- Researchers at the University of Kassel have developed a process using 0.5-millimeter-thick wood veneers wound and glued by ABB robots
- These lightweight constructions can add storeys to existing buildings and modernize structures
- The method involves creating ceiling elements and supporting pillars from wound veneer wood, resulting in optimized load-bearing properties This sustainable approach offers an alternative to traditional construction materials.
When engineers envision modern lightweight construction, carbon and glass fiber often come to mind. However, researchers at the University of Kassel have introduced an innovative approach using 0.5-millimeter-thick wood veneers wound and glued by robots. This method enables high-strength, stable, and extremely lightweight constructions, offering new possibilities for sustainable architecture.

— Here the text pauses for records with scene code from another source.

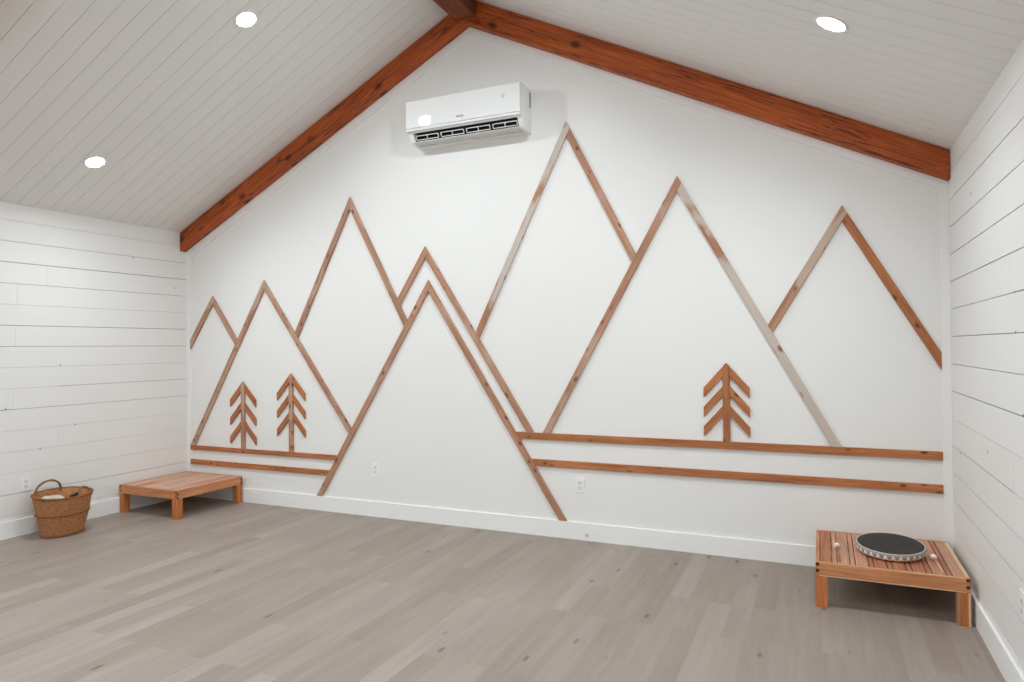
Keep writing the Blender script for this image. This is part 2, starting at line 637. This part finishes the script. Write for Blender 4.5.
rafter('rafter_beam', 'left', -0.089, -0.0125, 'reddish stained wooden beam climbing the left side of the mural wall')
rafter('rafter_beam', 'right', -0.089, -0.0125, 'reddish stained wooden beam descending the right side of the mural wall')
rafter('rafter_beam', 'left', -2.929, -2.840, 'stained rafter beam cut off by the top left corner of the view')
rafter('rafter_beam', 'right', -2.929, -2.840, 'second stained rafter beam on the right slope, nearer than the one on the mural wall')
rafter('rafter_beam', 'left', -5.769, -5.680, 'third stained rafter beam on the left slope, far from the mural wall')
rafter('rafter_beam', 'right', -5.769, -5.680, 'third stained rafter beam on the right slope, far from the mural wall')
poly = [(3.288, 4.276), (3.478, 4.276), (3.478, EAVE + SLOPE * (W - 3.478) - 0.002), (MID, RIDGE - 0.002), (3.288, EAVE + SLOPE * 3.288 - 0.002)]
o = obj('ridge_beam', prism_xz(poly, -L + 0.001, -0.0895, (0, 1, 0), bev=0.003), M_ridge)
tag(o, 'dark brown ridge beam running overhead from the gable peak', 'beam')

# ------------------------------------------------------------------ mural of wooden strips
F0, F1 = -0.019, -0.0005
SW = 0.054


def isect(p, d, q, e):
    c = d[0] * e[1] - d[1] * e[0]
    t = ((q[0] - p[0]) * e[1] - (q[1] - p[1]) * e[0]) / c
    return (p[0] + d[0] * t, p[1] + d[1] * t)


def sub(a, b):
    return (a[0] - b[0], a[1] - b[1])


def inward(p, d, side):
    """point on the inner edge line of a leg (offset by the strip width towards the mountain's axis)"""
    l = math.hypot(*d)
    nx, nz = d[1] / l, -d[0] / l
    if (nx > 0) != (side == 'L'):
        nx, nz = -nx, -nz
    return (p[0] + nx * SW, p[1] + nz * SW)


PK = {
    'A': ((0.379, 2.076), (0.063, 1.630), (0.716, 1.620)),
    'B': ((1.070, 2.205), (0.058, 0.531), (2.113, 0.791)),
    'C': ((2.117, 2.923), (1.457, 1.681), (2.730, 1.766)),
    'D': ((2.920, 2.411), (2.626, 1.957), (3.931, 0.834)),
    'E': ((2.949, 2.115), (1.710, 0.138), (4.211, 0.135)),
    'F': ((4.233, 3.317), (3.410, 1.657), (4.785, 2.224)),
    'G': ((5.102, 2.785), (4.012, 0.834), (6.185, 0.828)),
    'H': ((6.203, 2.464), (5.728, 1.671), (6.767, 1.462)),
}
UR = (0.775, 0.829)
LR = (0.561, 0.616)
UL = (0.487, 0.532)
LL = (0.337, 0.387)


def outer(k, s):
    a, l, r = PK[k]
    e = l if s == 'L' else r
    return a, sub(e, a)


CUT = {      # where each leg stops: a vertical line, a horizontal line, or another leg's outer edge
    'A': (('x', TX0), ('B', 'L')), 'B': (('z', UL[1]), ('E', 'L')), 'C': (('B', 'R'), ('E', 'L')),
    'D': (('C', 'R'), ('z', UR[1])), 'E': (('z', BB_H), ('z', BB_H)), 'F': (('D', 'R'), ('G', 'L')),
    'G': (('z', UR[1]), ('z', UR[1])), 'H': (('G', 'R'), ('x', TX1)),
}
INFO = {
    'A': ('smallest mountain outline of wood strips beside the left wall', M_strip, M_strip),
    'B': ('wood strip mountain outline enclosing the two small trees', M_strip, M_strip),
    'C': ('tall wood strip mountain outline rising behind the tree mountain, left of the paired peaks', M_strip, M_strip),
    'D': ('wood strip mountain outline just behind and above the front centre mountain', M_strip, M_strip),
    'E': ('front centre mountain outline of wood strips, its feet reaching the baseboard', M_strip, M_strip),
    'F': ('tallest mountain outline of wood strips, below the air conditioner', M_strip_g, M_strip),
    'G': ('wide wood strip mountain outline right of centre, one weathered grey side', M_strip, M_strip_g),
    'H': ('rightmost mountain outline of wood strips, cut off by the corner trim', M_strip_h, M_strip_o),
}


def cutline(c):
    if c[0] == 'x':
        return (c[1], 0), (0, 1)
    if c[0] == 'z':
        return (0, c[1]), (1, 0)
    return outer(c[0], c[1])


for k in 'ABCDEFGH':
    ap, le, re_ = PK[k]
    dL, dR = sub(le, ap), sub(re_, ap)
    iL, iR = inward(ap, dL, 'L'), inward(ap, dR, 'R')
    J = isect(iL, dL, ap, dR)
    K = isect(iL, dL, iR, dR)
    cl, cr = cutline(CUT[k][0]), cutline(CUT[k][1])
    Lo, Li = isect(ap, dL, *cl), isect(iL, dL, *cl)
    Ro, Ri = isect(ap, dR, *cr), isect(iR, dR, *cr)
    lab, ml, mr = INFO[k]
    t = thing('wooden_mountain', lab, 'wall decoration', (ap[0], 0, ap[1]), 'wooden mountain outlines on the mural wall')
    rel = lambda P: [(x - ap[0], z - ap[1]) for x, z in P]
    a = obj('strip', prism_xz(rel([ap, Lo, Li, J]), F0, F1, (dL[0], 0, dL[1]), bev=0.0012), ml, t)
    b = obj('strip', prism_xz(rel([J, Ro, Ri, K]), F0 + 0.0005, F1, (dR[0], 0, dR[1]), bev=0.0012), mr, t)
    if k == 'F':
        a['label'] = 'grey weathered strip with orange knots'
    if k == 'G':
        b['label'] = 'grey weathered strip'

# ground lines
aE, dEL = outer('E', 'L')
_, dER = outer('E', 'R')
for nm, (z0, z1), side, lab, mt in (
        ('horizon_strip', UR, 'R', 'upper of the two long horizontal wood strips right of the front mountain', M_strip_o),
        ('horizon_strip', LR, 'R', 'lower of the two long horizontal wood strips right of the front mountain', M_strip_o),
        ('horizon_strip', UL, 'L', 'upper horizontal wood strip under the two small trees', M_strip_o),
        ('horizon_strip', LL, 'L', 'lower horizontal wood strip on the left, just above the low bench', M_strip_o)):
    d = dER if side == 'R' else dEL
    p0 = isect(aE, d, (0, z0), (1, 0))[0]
    p1 = isect(aE, d, (0, z1), (1, 0))[0]
    e = TX1 if side == 'R' else TX0
    s = 0.001 if side == 'R' else -0.001
    poly = [(p0 + s, z0), (e, z0), (e, z1 - 0.0005), (p1 + s, z1 - 0.0005)]
    o = obj(nm, prism_xz(poly, F0, F1, (1, 0, 0), bev=0.0012), mt)
    tag(o, lab, 'wall decoration', 'horizontal wood strips on the mural wall')


def tree(xc, base, apex, half, zs, rise, vh, label, mt, mb):
    t = thing('wooden_tree', label, 'wall decoration', (xc, 0, base), 'wooden trees on the mural wall')
    h = 0.024
    poly = [(-h, 0), (h, 0), (h, apex - h - base), (0, apex - base), (-h, apex - h - base)]
    obj('trunk', prism_xz(poly, F0 - 0.001, F1, (0, 0, 1), bev=0.0012), mt, t)
    for z in zs:
        for s in (-1, 1):
            q = [(s * half, z - base), (s * half, z - base - vh), (s * (h + 0.0004), z - base - vh + rise), (s * (h + 0.0004), z - base + rise)]
            obj('branch', prism_xz(q, F0, F1, (s * half, 0, -rise), bev=0.0012), mb, t)


tree(5.437, UR[1], 1.397, 0.160, (1.216, 1.076, 0.935), 0.152, 0.071,
     'wooden tree with six branches inside the wide right mountain', M_strip_o, M_strip_o)
tree(0.786, UL[1], 1.206, 0.170, (1.020, 0.835, 0.648), 0.157, 0.072,
     'shorter left one of two small wooden trees on the left', M_strip, M_strip_o)
tree(1.403, UL[1], 1.288, 0.172, (1.097, 0.924, 0.748), 0.165, 0.070,
     'taller right one of two small wooden trees on the left', M_strip, M_strip_o)

# ------------------------------------------------------------------ recessed downlights
LN = {1: Vector((SLOPE, 0, -1)).normalized(), -1: Vector((-SLOPE, 0, -1)).normalized()}


def downlight(d, sgn, y, label, group='recessed ceiling lights'):
    x = d if sgn > 0 else W - d
    n = LN[sgn]
    t = thing('recessed_downlight', label, 'ceiling light', (x, y, EAVE + SLOPE * d), group)
    t.rotation_euler = n.to_track_quat('Z', 'Y').to_euler()
    bm = bmesh.new()           # trim ring, a lathe lying on the ceiling plane
    prof = [(0.064, 0.0), (0.0645, 0.004), (0.074, 0.0055), (0.082, 0.004), (0.0845, -0.001), (0.064, -0.001)]
    S = 40
    vs = [[bm.verts.new((r * math.cos(2 * math.pi * i / S), r * math.sin(2 * math.pi * i / S), z)) for r, z in prof] for i in range(S)]
    for i in range(S):
        A, B = vs[i], vs[(i + 1) % S]
        for j in range(len(prof)):
            m = (j + 1) % len(prof)
            bm.faces.new((A[j], A[m], B[m], B[j]))
    obj('trim_ring', bm, M_trim, t, smooth=True)
    bm = bmesh.new()
    disc(bm, (0, 0, 0.0012), (0, 0, 1), 0.0635, 0.002, 32)
    obj('lens', bm, M_lens, t)
    ld = bpy.data.lights.new('downlight_beam', 'SPOT')
    ld.energy = SPOT_W
    ld.color = LAMP_COL
    ld.spot_size = math.radians(158)
    ld.spot_blend = 0.9
    ld.shadow_soft_size = 0.055
    lo = bpy.data.objects.new('downlight_beam', ld)
    COL.objects.link(lo)
    lo.parent = t
    lo.location = (0, 0, 0.004)
    lo.rotation_euler = (math.pi, 0, 0)
    return t


downlight(0.657, 1, -1.445, 'lit recessed downlight low on the left ceiling slope near the left wall')
downlight(2.318, 1, -1.452, 'lit recessed downlight high on the left ceiling slope')
downlight(0.690, -1, -1.470, 'lit recessed downlight on the right ceiling slope')
downlight(2.318, -1, -1.452, 'lit recessed downlight high on the right ceiling slope, near the ridge beam')
for yy, where in ((-4.29, 'middle bay'), (-7.10, 'rear bay')):
    for d, hl in ((0.657, 'low'), (2.318, 'high')):
        for sgn, lr in ((1, 'left'), (-1, 'right')):
            downlight(d, sgn, yy, 'lit recessed downlight %s on the %s slope in the %s' % (hl, lr, where))

# ------------------------------------------------------------------ air conditioner
AX0, AX1 = 2.878, 3.930
t = thing('air_conditioner', 'white wall-mounted split air conditioner below the gable peak', 'air conditioner', (AX0, 0, 3.262))
AW = AX1 - AX0


def prism_yz(poly, x0, x1, bm=None, mat=0, bev=0.0):
    bm = bm or bmesh.new()
    a = [bm.verts.new((x0, y, z)) for y, z in poly]
    b = [bm.verts.new((x1, y, z)) for y, z in poly]
    n = len(poly)
    fs = [bm.faces.new(a), bm.faces.new(b[::-1])]
    for i in range(n):
        fs.append(bm.faces.new((a[i], b[i], b[(i + 1) % n], a[(i + 1) % n])))
    for f in fs:
        f.material_index = mat
    if bev:
        bmesh.ops.bevel(bm, geom=list(set(e for f in fs for e in f.edges)), offset=bev, segments=2, affect='EDGES')
    return bm


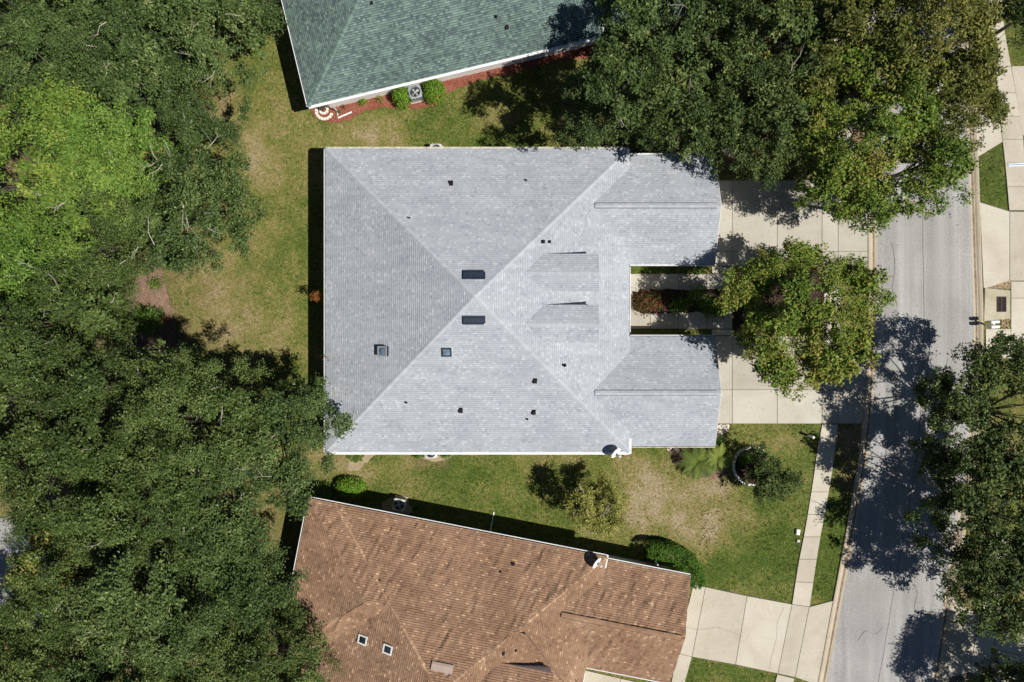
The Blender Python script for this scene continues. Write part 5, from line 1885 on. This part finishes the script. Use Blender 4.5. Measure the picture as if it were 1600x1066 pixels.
def palm(px, py, r, n, h, label, kind='palm', seed=1, tone_up=0.0):
    p = G(px, py, h)
    root = tag(empty("palm", (p.x, p.y, 0)), label, 'palm', 'low palms at the grey house')
    rng = np.random.default_rng(seed)
    mb = MB(); mb.tube([(0, 0, -0.05), (0, 0, h * 0.6), (0, 0, h)], [0.17, 0.14, 0.08], 9); mb.build("trunk", M['timber'], root)
    for k in range(n):
        a = k * 2.399 + rng.uniform(-.2, .2)
        L = r * rng.uniform(0.75, 1.08)
        up = rng.uniform(0.1, 1.0)
        d = np.array([math.cos(a), math.sin(a)])
        S = np.linspace(0, 1, 9)
        xs = L * (S * (1 - 0.12 * up))
        zs = h + L * (up * S - (0.55 + up * 0.7) * S ** 2 * 0.75)
        zs = np.maximum(zs, 0.06)
        pts = [(d[0] * x, d[1] * x, z) for x, z in zip(xs, zs)]
        ft = rng.normal(0, 0.2)
        f = MB()
        f.tube(pts, [0.016 * (1 - 0.8 * s) + 0.003 for s in S], 4, 0.9)
        side = np.array([-d[1], d[0]])
        m_ = 26
        for j in range(m_):
            s = 0.12 + 0.88 * j / (m_ - 1)
            b = np.array([np.interp(s, S, [q[i] for q in pts]) for i in range(3)])
            ll = 0.30 * r / 1.3 * math.sin(math.pi * (0.16 + 0.80 * s)) + 0.04
            for sg in (-1, 1):
                dir_ = np.array([side[0] * sg * 0.85 + d[0] * 0.55, side[1] * sg * 0.85 + d[1] * 0.55, 0.18])
                dir_ /= np.linalg.norm(dir_)
                e = b + dir_ * ll
                e[2] -= 0.06 * ll
                w = np.array([d[0], d[1], 0]) * 0.019
                f.face([b - w, b + w, e + w * 0.4, e - w * 0.4], float(np.clip(0.45 + tone_up + ft + rng.normal(0, 0.12), 0, 1)))
        f.build("frond", LEAF[kind], root)
    return root


palm(1090, 722, 1.5, 19, 0.7, "low palm with dark feathery fronds against the lower garage wing", seed=3)
palm(1122, 716, 1.2, 15, 0.9, "low palm with yellower fronds next to the rocks", seed=5, tone_up=0.35)
palm(556, 707, 0.75, 16, 0.6, "small spiky palm under the grey roof's bottom edge", seed=9)

# ------------------------------------------------------------------ grass blades and fallen leaves
def frame_points(n, pad=40):
    px = RNG.uniform(-pad, 1600 + pad, n)
    py = RNG.uniform(-pad, 1066 + pad, n)
    return (px - 800) * H / F, (533 - py) * H / F


X, Y = frame_points(620000)
bad = np.zeros(len(X), dtype=bool)
for poly in PAVED:
    P = np.array([(p[0], p[1]) for p in poly])
    m_ = (X > P[:, 0].min()) & (X < P[:, 0].max()) & (Y > P[:, 1].min()) & (Y < P[:, 1].max())
    idx = np.where(m_ & ~bad)[0]
    if len(idx):
        bad[idx[inside(poly, X[idx], Y[idx])]] = True
X, Y = X[~bad], Y[~bad]
dry, lit = lawn_fields(X, Y)
keep = RNG.random(len(X)) > lit * 1.1
X, Y, dry, lit = X[keep], Y[keep], dry[keep], lit[keep]
n = len(X)
dry = np.clip(dry + RNG.normal(0, 0.10, n), 0, 1)
a = RNG.uniform(0, 6.28, n)
hgt = RNG.uniform(0.03, 0.085, n) * (1.15 - 0.5 * dry)
lean = RNG.uniform(0.03, 0.11, n)
w = RNG.uniform(0.010, 0.022, n)
base = np.stack([X, Y, 0.03 * (vnoise(X, Y, 3.0, 9) - 1.0) - 0.004], 1)
tip = base + np.stack([np.cos(a) * lean, np.sin(a) * lean, hgt], 1)
side = np.stack([-np.sin(a) * w, np.cos(a) * w, np.zeros(n)], 1)
V = np.stack([base - side, base + side, tip], 1)
o = np_mesh("grass", V, 3, None, M['blade'], None, {'dry': dry, 'litter': lit * 0})
tag(o, "patchy mown grass blades across the lawns", None, None, 'stuff')

X, Y = frame_points(26000)
bad = np.zeros(len(X), dtype=bool)
for poly in PAVED:
    bad |= inside(poly, X, Y)
px_, py_ = X * F / H + 800, 533 - Y * F / H
bad |= vnoise(X, Y, 1.6, 71) + 0.25 * RNG.random(len(X)) < 0.62
X, Y = X[~bad], Y[~bad]
dry, lit = lawn_fields(X, Y)
X, Y, dry = X[lit < 0.4], Y[lit < 0.4], dry[lit < 0.4]
m_ = len(X)
gi = np.repeat(np.arange(m_), 7)
n = len(gi)
a = RNG.uniform(0, 6.28, n)
L = RNG.uniform(0.05, 0.15, n) * RNG.uniform(0.6, 1.2, m_)[gi]
base = np.stack([X[gi], Y[gi], np.full(n, -0.01)], 1)
tip = base + np.stack([np.cos(a) * L, np.sin(a) * L, RNG.uniform(0.05, 0.12, n)], 1)
sd_ = np.stack([-np.sin(a), np.cos(a), np.zeros(n)], 1) * RNG.uniform(0.012, 0.03, n)[:, None]
V = np.stack([base - sd_, tip, base + sd_], 1)
tuft_dry = np.where(RNG.random(m_) < 0.72, np.maximum(0, dry - 0.3), np.minimum(1, dry + 0.3))
o = np_mesh("grass_tufts", V, 3, None, M['blade'], None, {'dry': tuft_dry[gi], 'litter': np.zeros(n)})
tag(o, "coarse weed and grass tufts scattered over the lawns", None, None, 'stuff')

X, Y = frame_points(12000)
px_, py_ = X * F / H + 800, 533 - Y * F / H
near = np.zeros(len(X))
for (x, y, r) in ((1250, 480, 170), (1100, 280, 120), (1340, 600, 120), (1500, 560, 120), (1340, 780, 80), (1500, 900, 120), (1480, 1040, 100), (400, 250, 70), (300, 470, 90), (450, 620, 60), (480, 780, 60), (700, 170, 60), (1365, 500, 40), (1350, 680, 40), (1340, 760, 40), (1320, 860, 35), (1525, 350, 30), (1470, 1010, 40)):
    near = np.maximum(near, np.exp(-((px_ - x) ** 2 + (py_ - y) ** 2) / (r * r)))
k = RNG.random(len(X)) < near * 0.45
for c, aa in ((GREY_C, 0), (BROWN_C, A_BR), (GREEN_C, A_GR)):
    lx = (X - c[0]) * math.cos(aa) + (Y - c[1]) * math.sin(aa)
    ly = -(X - c[0]) * math.sin(aa) + (Y - c[1]) * math.cos(aa)
    k &= ~((np.abs(lx) < 9.8) & (np.abs(ly) < 9.8))
X, Y = X[k], Y[k]
n = len(X)
c = np.stack([X, Y, np.full(n, 0.115)], 1)
q = leaf_quads(c, np.concatenate([RNG.normal(0, 1, (n, 2)), np.zeros((n, 1))], 1), np.array([[0, 0, 1.0]]) + RNG.normal(0, 0.2, (n, 3)), RNG.uniform(.04, .08, n), RNG.uniform(.025, .05, n))
o = np_mesh("fallen_leaves", q, 3, RNG.random(n), LEAF['rust'])
tag(o, "scattered fallen brown leaves under the trees", None, None, 'stuff')

def roof_leaves(house, on, face, spots, n):
    """single fallen leaves lying on a roof slope"""
    V = []
    for _ in range(n):
        x, y, r = rnd.choice(spots)
        px, py = rnd.gauss(x, r), rnd.gauss(y, r * 0.6)
        p = house.matrix_basis @ on(px, py, face)
        a = rnd.random() * 6.28
        l = rnd.uniform(0.04, 0.08)
        d = Vector((math.cos(a), math.sin(a), 0.0)) * l
        e = Vector((-math.sin(a), math.cos(a), 0.0)) * l * 0.6
        p = p + Vector((0, 0, 0.075))
        V += [p - d, p + e, p + d]
    if V:
        o = np_mesh("fallen_leaves", [tuple(v) for v in V], 3, RNG.random(len(V) // 3), LEAF['rust'])
        tag(o, "fallen leaves lying on a roof slope under overhanging branches", None, None, 'stuff')


roof_leaves(grey, grey_on, 'W', [(522, 660, 12), (530, 600, 25), (512, 560, 8)], 60)
roof_leaves(green, green_on, 'S', [(900, 45, 25), (870, 70, 30)], 50)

The process involves creating ceiling elements and supporting pillars from wound veneer wood. These structures are exceptionally lightweight, making them ideal for adding storeys to existing buildings or modernizing and extending structures. Wood, as a renewable resource, plays a crucial role in sustainable construction.
Complex Challenges, Robot-Controlled Production
Veneer wood retains the microstructural properties of the original wood, allowing stable constructions with minimal thickness and weight. The veneer tape (48 mm wide and 0.5 mm thick) must be applied without folds or creases and glued with high pressure. Precise alignment of the natural grain direction within the components is essential for load-bearing effectiveness. Unlike traditional construction, no presses can be used, necessitating high tensile forces during application.
ABB robots are used for development and production. The robots perform complex and variable movements to wind the veneer tape around the formwork element. Algorithms synchronize robot arm movements with the rotational movement of the raw body being wrapped. The application ensures optimal tension and uses polyurethane wood glue for adhesion.
Three-Dimensional Complexity
Working with millimeter precision on three-dimensionally complex structures is challenging. Each layer takes on different dimensions, requiring precise application of the veneer tape. Imagine wrapping a strip of paper around a vase without creases—it’s a delicate process.
This innovative approach combining sustainability, lightweight construction, and precise robot control to create high-strength wooden structures is opening possibilities for architectural creativity and resource-efficient building methods.
Grasshopper: The Algorithmic Modeling Editor
Grasshopper empowers designers with a visual programming approach. Unlike traditional modeling methods, it allows users to create models by assembling “nodes” (components) and connecting them with “wires.” The magic lies in parameterized design—changes in parameters have an immediate effect on the modeling, enabling dynamic adjustments.
Developed by Prof. Eversmann and his team, the “Robot Components” plugin is open source. It seamlessly integrates with ABB robots, enabling intuitive planning and simulation of construction processes within 3D models. Moreover, it automatically generates program code for precise robot control. Safety testing is facilitated through ABB RobotStudio, allowing students to refine their code virtually and avoid costly real-world mishaps.
Precision optimization is crucial. Absolute measurements ensure the necessary precision for veneer processing. Initially, two compact ABB IRB 1200 industrial robots were used for model production. Later, experiences were transferred to larger systems—two IRB 4600s—via the “BBSR Research Prototype” competition. The IRB 4600 boasts minimal interference surface and radius, allowing close placement to workpieces. Its impressive reach (up to 2.55 meters) facilitates versatile applications.
Towards Sustainable Façade Profiles
The success of algorithmic, parameter-oriented control inspires further development. The ultimate goal: sustainable façade profiles that reduce reliance on aluminum, a material with a significant carbon footprint.
In summary, this interdisciplinary approach - combining software development, robotics, and craftsmanship - ushers in a new era for wood processing.
A mutual commitment to sustainability and innovation
The University of Kassel has forged a strong partnership with ABB Robotics, leveraging their cutting-edge technology for research purposes. Unlike traditional applications, where robots are used for routine tasks, the university explores novel ways to enhance construction processes and architectural design. ABB Robotics actively supports this vision by providing hardware components and expert assistance.
ABB’s robots offer unparalleled precision in component manufacturing. Unlike conventional construction methods, which often require on-site adjustments, these robots produce flawless pieces directly. The result? Streamlined construction processes and reduced rework. Moreover, the integration of 3D algorithms allows for intricate and lightweight shapes—triangular, polygonal, round, or asymmetrical—opening exciting possibilities for architects and designers.